Olay yeri; Uğurmumcu mahallesinin (konut da 10 bini, nüfus da 45 bini aşar, Kartal-Yakacık) 3 girişinden ilki (Yakacık-Samandıra yönünde) ve girişten (Yunusemre Cad.) 100 m sonraki ilk dörtyol ağzı (kesen yol da Akşemseddin Cad.).
Polislere iyi akşamlar, iyi bayramlar, kolaylıklar diledim.
- Yol kusuru var mı? Dedim.
- Daha bakamadık, şu notları tutuyoruz. dedi, yazan...
Sülüman Ağa yanıma geldi. Bizim komşulardan biri de oradaydı. Selamlaşarak bilgi almaya çalıştım, komşum konuştu:
- Vallaha ikisinin de aşırı hızlı olduğu söylendi. Minibüs yukarıdan aşağı kaptırmış iniyor. Öteki de, kesişen yolda onun sağındaki yönde kaptırmış gidiyor. İki haklılık kavşağın ortasında çatışıyor ve çarpışıyorlar. Kaptırırlarken, her ikisi de haklı
_ Peki, sence kabahat kimde, nerede? Dedim.
Komşum; - İkisi de suçlu, çünki hızlılar. Belki de otomobilin şoforu serhoşudu.
Sordum: - Ehliyetin var mı?
- Var.
- Yolda kusur var mı?
- Bence yok. Gaymak gibi asfat, baksana!
Sordum: - Yol çizgilerinin yokluğunu bir tarafa bırakalım da, şu levha (Kırmızı üçgen içinde çarpı, T-21) ne diyor?
- Parkitme yasağı, deemi?
- Seni kutluyorum, ama bildiğinden değil, öğretemediğimizin altını çizdiğinden!
- Haaa, 'Tehlikeli Kavşak'!
- İçindeki anlamlardan biri. Ama esas adı?
- Ne peki o?
- Kontrolsüz Kavşak!
Sülüman Ağa sordu:
- Peki, sorun neresinde?
Ben: -Hangi yolun trafiği fazla?
- Minibüsün yolu tabii ki.
- O zaman bu levha yanlış! Dört yana da konmuş.

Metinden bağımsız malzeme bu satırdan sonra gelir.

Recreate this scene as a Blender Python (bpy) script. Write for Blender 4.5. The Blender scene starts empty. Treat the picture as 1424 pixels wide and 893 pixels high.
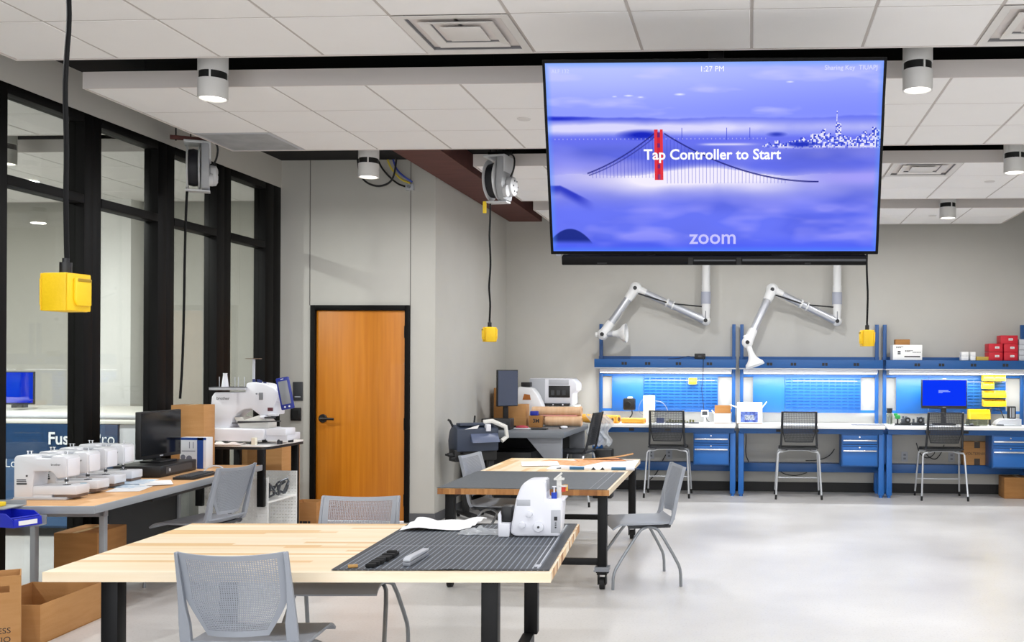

- Dime bee! N'olacaağıdı ya?
- "Yolver" (TT-1) levhası.
- Dört tarafa da mı?
- Sadece trafiğin az olduğu yola!
- Yani, o yoldakiler, tali yoldalar ve anayola yol virecekler, ööle mi?
- Bravo, Süleyman Ağa!
- Peki, ne başlık atacan şimdi buna?
- Devlet Destekli Çatışma!
- Dime be! Devleti nası soktun bu işe?
- Bu levhaları yerleştirmeyi; kaldırmayı sen, ben yapabilir miyiz?
- Yoo. Devlet yapar herhal.
- Çok doğru.
Komşum: -Burası Böyükşeher Belediyesinin dee mi?
- Belediye de devlettir.
Sülüman Ağa: Polislere didin mi bunarı, Aamet Beğ?
- Söyledim.
- Ne didiler?
- Önce ilgisiz baktı, onlara da okullarında eğitim vermeye gittiğimi söyleyince; ilgime teşekkür edip, düzeltilmesi talebinde bulunacaklarını eklediler. Hepinize iyi geceler, dedim vedalaştık.